_SET PROBLEM_
Word for word, restate the lines from the start of the data below through the line containing "scene=bpy.context.scene".

_MATERIAL PROVIDED_
>>
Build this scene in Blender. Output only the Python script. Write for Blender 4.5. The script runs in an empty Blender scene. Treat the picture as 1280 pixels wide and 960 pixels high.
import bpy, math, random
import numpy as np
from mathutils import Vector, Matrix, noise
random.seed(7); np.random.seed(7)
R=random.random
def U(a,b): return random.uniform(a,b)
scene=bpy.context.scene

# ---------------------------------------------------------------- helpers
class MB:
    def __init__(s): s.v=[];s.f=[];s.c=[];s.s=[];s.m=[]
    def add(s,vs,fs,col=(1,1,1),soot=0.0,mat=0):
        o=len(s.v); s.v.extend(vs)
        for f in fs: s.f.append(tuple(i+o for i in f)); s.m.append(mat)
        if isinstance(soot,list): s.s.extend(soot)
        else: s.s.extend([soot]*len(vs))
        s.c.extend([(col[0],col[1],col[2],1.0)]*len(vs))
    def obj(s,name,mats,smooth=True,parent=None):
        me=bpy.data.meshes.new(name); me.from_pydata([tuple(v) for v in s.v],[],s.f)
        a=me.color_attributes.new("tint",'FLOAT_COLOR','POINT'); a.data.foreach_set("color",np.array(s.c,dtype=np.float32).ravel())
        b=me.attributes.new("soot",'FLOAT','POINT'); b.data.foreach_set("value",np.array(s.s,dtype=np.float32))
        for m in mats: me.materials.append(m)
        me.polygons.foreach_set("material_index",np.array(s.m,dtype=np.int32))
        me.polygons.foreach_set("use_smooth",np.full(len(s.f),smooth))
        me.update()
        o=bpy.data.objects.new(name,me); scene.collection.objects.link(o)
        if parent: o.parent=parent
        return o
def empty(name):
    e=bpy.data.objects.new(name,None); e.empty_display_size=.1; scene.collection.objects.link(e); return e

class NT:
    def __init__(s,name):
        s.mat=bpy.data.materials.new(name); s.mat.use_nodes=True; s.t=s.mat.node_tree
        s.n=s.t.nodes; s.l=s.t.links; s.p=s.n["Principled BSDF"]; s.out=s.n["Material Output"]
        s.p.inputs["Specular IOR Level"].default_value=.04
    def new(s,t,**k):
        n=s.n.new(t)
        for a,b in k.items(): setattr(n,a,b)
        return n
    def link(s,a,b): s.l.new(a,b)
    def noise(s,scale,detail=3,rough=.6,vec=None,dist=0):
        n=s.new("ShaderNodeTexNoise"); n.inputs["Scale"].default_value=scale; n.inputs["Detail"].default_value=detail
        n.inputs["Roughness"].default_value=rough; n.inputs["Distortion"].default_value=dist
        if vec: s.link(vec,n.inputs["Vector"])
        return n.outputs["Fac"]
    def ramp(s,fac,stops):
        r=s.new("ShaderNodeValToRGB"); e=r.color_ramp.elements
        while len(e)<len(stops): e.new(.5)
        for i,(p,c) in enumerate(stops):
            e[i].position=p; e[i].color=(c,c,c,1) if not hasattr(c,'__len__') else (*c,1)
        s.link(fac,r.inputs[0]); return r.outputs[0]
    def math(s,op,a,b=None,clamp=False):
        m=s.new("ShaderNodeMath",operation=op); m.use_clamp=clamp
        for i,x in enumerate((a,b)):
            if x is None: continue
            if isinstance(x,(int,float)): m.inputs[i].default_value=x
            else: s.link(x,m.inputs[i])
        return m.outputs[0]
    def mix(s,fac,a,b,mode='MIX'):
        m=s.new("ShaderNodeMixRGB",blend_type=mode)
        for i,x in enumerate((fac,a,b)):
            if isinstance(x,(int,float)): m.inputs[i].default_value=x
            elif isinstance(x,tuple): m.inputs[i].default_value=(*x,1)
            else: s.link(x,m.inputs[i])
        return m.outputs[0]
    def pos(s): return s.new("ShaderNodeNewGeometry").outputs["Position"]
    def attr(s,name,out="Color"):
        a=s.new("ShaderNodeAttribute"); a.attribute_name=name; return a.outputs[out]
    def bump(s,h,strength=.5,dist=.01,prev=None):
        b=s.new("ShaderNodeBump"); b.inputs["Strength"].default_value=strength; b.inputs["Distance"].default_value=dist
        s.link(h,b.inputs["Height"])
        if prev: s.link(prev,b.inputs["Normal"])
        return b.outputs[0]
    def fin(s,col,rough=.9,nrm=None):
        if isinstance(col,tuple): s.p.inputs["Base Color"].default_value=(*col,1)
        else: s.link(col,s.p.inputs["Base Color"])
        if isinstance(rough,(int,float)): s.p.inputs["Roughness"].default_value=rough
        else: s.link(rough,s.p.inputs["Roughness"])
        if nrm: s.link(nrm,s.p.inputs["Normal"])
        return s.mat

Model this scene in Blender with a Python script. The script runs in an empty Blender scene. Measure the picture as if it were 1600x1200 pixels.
<<
_RESULT BELOW_
Build this scene in Blender. Output only the Python script. Write for Blender 4.5. The script runs in an empty Blender scene. Treat the picture as 1280 pixels wide and 960 pixels high.
import bpy, math, random
import numpy as np
from mathutils import Vector, Matrix, noise
random.seed(7); np.random.seed(7)
R=random.random
def U(a,b): return random.uniform(a,b)
scene=bpy.context.scene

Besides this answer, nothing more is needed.